Bei den schwarz-gelben Lohnuntergrenzen käme es darauf an, wie hoch sie jeweils sind. Gäbe es mit Schwarz-Gelb z.B. eine Lohnuntergrenze von 5 Euro für Frisöre, müssten die trotzdem aufstocken. Unser SPD-Mindestlohn von 8.50 Euro ist hingegen so berechnet, dass eine alleinstehende Vollzeitkraft davon ohne zusätzliche Hilfe leben kann.

Birgt ein gesetzlicher Mindestlohn nicht die Gefahr, dass dann alle nur noch diese Summe zahlen, aber keiner mehr einen höheren Stundensatz?

Nein, der Mindestlohn wäre ja nur die rote Linie nach unten. Auf diesem Fundament können die Tarifpartner jederzeit höhere Abschlüsse vereinbaren. Im Dachdecker-handwerk z.B. gilt heute schon ein Branchen-Mindestlohn von 11,20 Europro Stunde, und wahrscheinlich würde die Gewerkschaft in der nächsten Lohnrunde trotzdem für eine Erhöhung kämpfen. Mindestlöhne verhindern nur den Druck nach unten, nach oben bleibt alles offen.

Hat ein flächendeckender Mindestlohn Auswirkungen auf die öffentlichen Kassen?

Auf jeden Fall. Das Prognos Institut veröffentlichte dazu 2011 eine Untersuchung. Bei einem Mindestlohn von 8,50 Euro brutto würden rund fünf Millionen Erwerbstätige profitieren, die bisher weniger verdienen. Das bedeutet zusätzliche Einkommensteuer-zahlungen in Höhe von 2,7 Milliarden Euro sowie zusätzliche Sozialbeiträge von 2,7 Miiliarden Euro. Auf der anderen Seite würden die staatlichen Sozialtransfersysteme um 1,7 Milliarden Euro entlastet, weil eben z.B. weniger aufstockendes Hartz-IV gezahlt wurde.

Wie wird die Höhe unseres Modells festgelegt?

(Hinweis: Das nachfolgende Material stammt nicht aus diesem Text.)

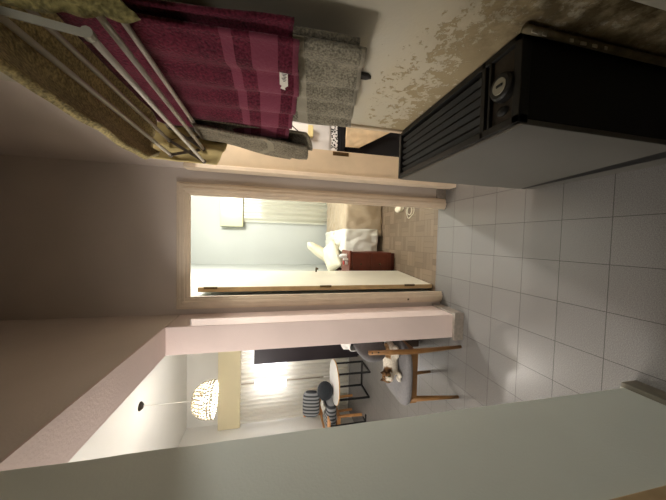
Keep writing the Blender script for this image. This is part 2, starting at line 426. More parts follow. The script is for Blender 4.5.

Das Bundesministerium für Arbeit und Soziales soll eine Mindestlohnkommission einrichten. Diese soll aus insg. neun Personen bestehen (drittelparitätisch aus Vertretern der Arbeitgeberverbände, der Gewerkschaften und der Wissenschaft) und einmal im Jahr einen geeigneten Mindestlohn vorschlagen, der jedoch nicht unter 8.50 Euro pro Stunde liegen darf. Durch diese Besetzung soll garantiert sein, dass sich keine Seite mit ausufernden Forderungen durchsetzt, sondern ein vernünftiger Kompromiss gefunden wird. Das steht so auch in unserem Gesetzentwurf. Der wartet nur darauf, dass wir an die Regierung kommen und ihn umsetzen!